The Dallas County Criminal Court of Appeals ruled in favor of Robert Groden, a longtime conspiracy theorist and vendor who was arrested in 2010 for selling merchandise in Dealey Plaza. The appellate court upheld a lower court's decision to toss the city's case out.

"It's a matter of free speech, it's a First Amendment issue," Groden said. "The city wanted us out of here; it didn't want anyone giving an alternative point of view about the Kennedy assassination."

Workers are already laying new sod at Dealey Plaza in an effort to upgrade the area before Nov. 22, the anniversary of John F. Kennedy's death. In 2010, police arrested Groden for selling merchandise at a park, claiming that vendors harassed visitors.

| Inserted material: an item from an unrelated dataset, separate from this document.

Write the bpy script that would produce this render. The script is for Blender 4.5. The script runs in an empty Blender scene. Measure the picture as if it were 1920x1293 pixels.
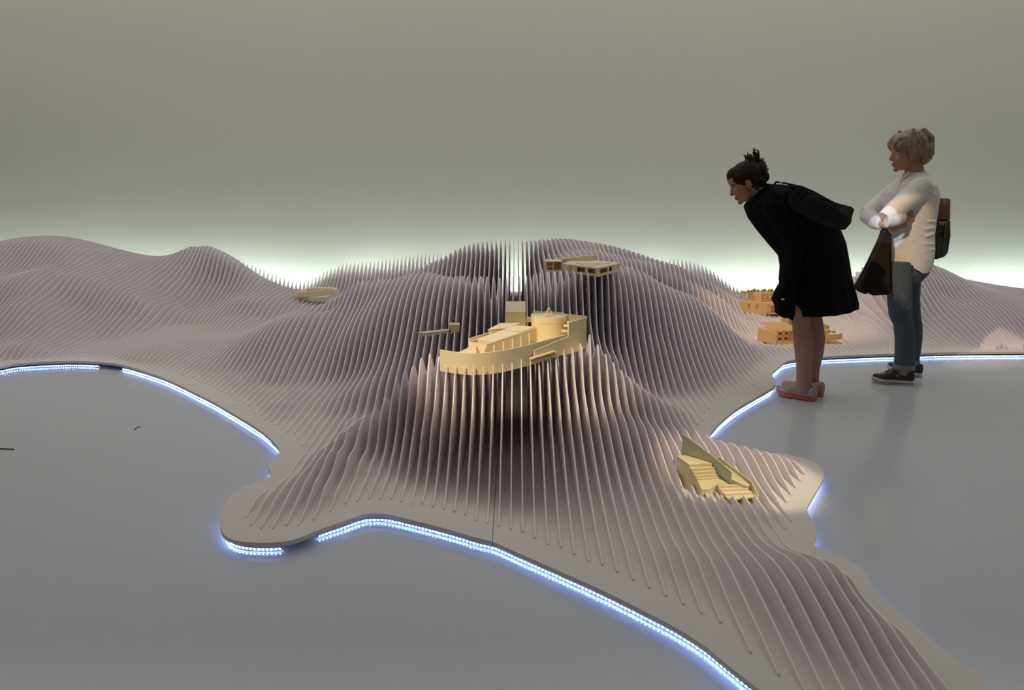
import bpy, bmesh, math, random
import numpy as np
from mathutils import Vector, Matrix

random.seed(7)
scene = bpy.context.scene
COL = scene.collection

# ------------------------------------------------------------------ camera
FPX = 1360.0
PITCH = math.atan(316.5 / FPX)
YAW = math.atan(7 * math.cos(PITCH) / FPX)
CAM_H = 1.434
cam_data = bpy.data.cameras.new('camera')
cam_data.sensor_fit = 'HORIZONTAL'
cam_data.sensor_width = 36.0
cam_data.lens = FPX / 1920.0 * 36.0
cam_data.clip_start = 0.05
cam = bpy.data.objects.new('camera', cam_data)
COL.objects.link(cam)
cam.location = (0, 0, CAM_H)
cam.rotation_euler = (math.pi / 2 - PITCH, 0, YAW)
scene.camera = cam

# ------------------------------------------------------------------ world, exposure
world = bpy.data.worlds.new('world')
scene.world = world
world.use_nodes = True
bg = world.node_tree.nodes['Background']
bg.inputs[0].default_value = (1.0, 0.97, 0.95, 1)
bg.inputs[1].default_value = 0.08
scene.view_settings.view_transform = 'Standard'
scene.view_settings.look = 'None'
scene.view_settings.exposure = 0.0
scene.cycles.diffuse_bounces = 7
scene.view_settings.gamma = 1.0
scene.view_settings.use_curve_mapping = False

def area_light(name, loc, target, sx, sy, power, color):
    d = bpy.data.lights.new(name, 'AREA')
    d.shape = 'RECTANGLE'; d.size = sx; d.size_y = sy
    d.energy = power; d.color = color
    o = bpy.data.objects.new(name, d); COL.objects.link(o)
    o.location = loc
    o.rotation_euler = (Vector(target) - Vector(loc)).to_track_quat('-Z', 'Y').to_euler()
    return o

def spot_light(name, loc, target, angle, blend, power, color, radius=0.03):
    d = bpy.data.lights.new(name, 'SPOT')
    d.energy = power; d.color = color
    d.spot_size = math.radians(angle); d.spot_blend = blend
    d.shadow_soft_size = radius
    o = bpy.data.objects.new(name, d); COL.objects.link(o)
    o.location = loc
    o.rotation_euler = (Vector(target) - Vector(loc)).to_track_quat('-Z', 'Y').to_euler()
    return o

WALL_Y = 9.22
LED_E = 60.0
CEIL_Z = 5.2
# the lit ceiling of the gallery, overhead, plus an added fill behind the photographer
area_light('ceiling_light_over_model', (0, 6.0, CEIL_Z - 0.1), (0, 6.0, 0), 18.0, 5.0, 230, (1.0, 0.965, 0.95))
area_light('camera_side_fill', (0, -2.5, CEIL_Z - 0.1), (0, 0.5, 0), 14.0, 3.0, 45, (1.0, 0.965, 0.95))  # unseen fill, added to brighten faces turned to the camera
area_light('wall_washer', (0, WALL_Y - 1.3, CEIL_Z - 0.12), (0, WALL_Y, 3.4), 18.0, 0.3, 24, (1.0, 0.98, 0.84))
# track spotlights
WARM = (1.0, 0.80, 0.52)
spot_light('spot_ship', (-2.0, 1.0, 3.9), (-0.05, 3.72, 0.5), 12.5, 0.45, 780, WARM)
spot_light('spot_terrace_house', (3.0, 1.6, 3.6), (1.07, 3.2, 0.12), 11, 0.4, 460, WARM)
spot_light('spot_valley_houses', (-0.6, 2.4, 4.6), (2.55, 6.7, 0.2), 15, 0.6, 650, (1.0, 0.68, 0.40))
spot_light('spot_visitor', (-1.2, 1.2, 4.2), (2.86, 5.0, 0.80), 6.0, 0.35, 900, (1.0, 0.74, 0.46))
spot_light('projector_beam', (-0.9, 0.6, 3.4), (2.415, 4.86, 1.14), 2.1, 0.1, 850, (0.55, 0.75, 1.0), 0.01)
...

But the judge pointed out that the city doesn't list Dealey Plaza as a park, and there wasn't a way to get a sales permit. The city told News 8 it won't appeal further.

So the vendors remain and some visitors like Peter Crowell from Punta Gorda, Fla., support them.

"Well, first of all, it's the United States of America. You know, I mean, these are all protected rights that we all have," he said.

Since Groden's arrest, the City Council revised the law to allow the sale of First Amendment-protected items.

On the anniversary, The 50th Committee expects 5,000 tickets to be available for the event. About two thirds of those will be handed out to the public at random. But Groden is already skeptical if conspiracy buffs will be included.

"Who determines who gets the tickets?," Groden wondered.

The Dealey Plaza renovation should be finished by the end of March, according to the contractor, Dallas-based Phoenix Restoration and Construction.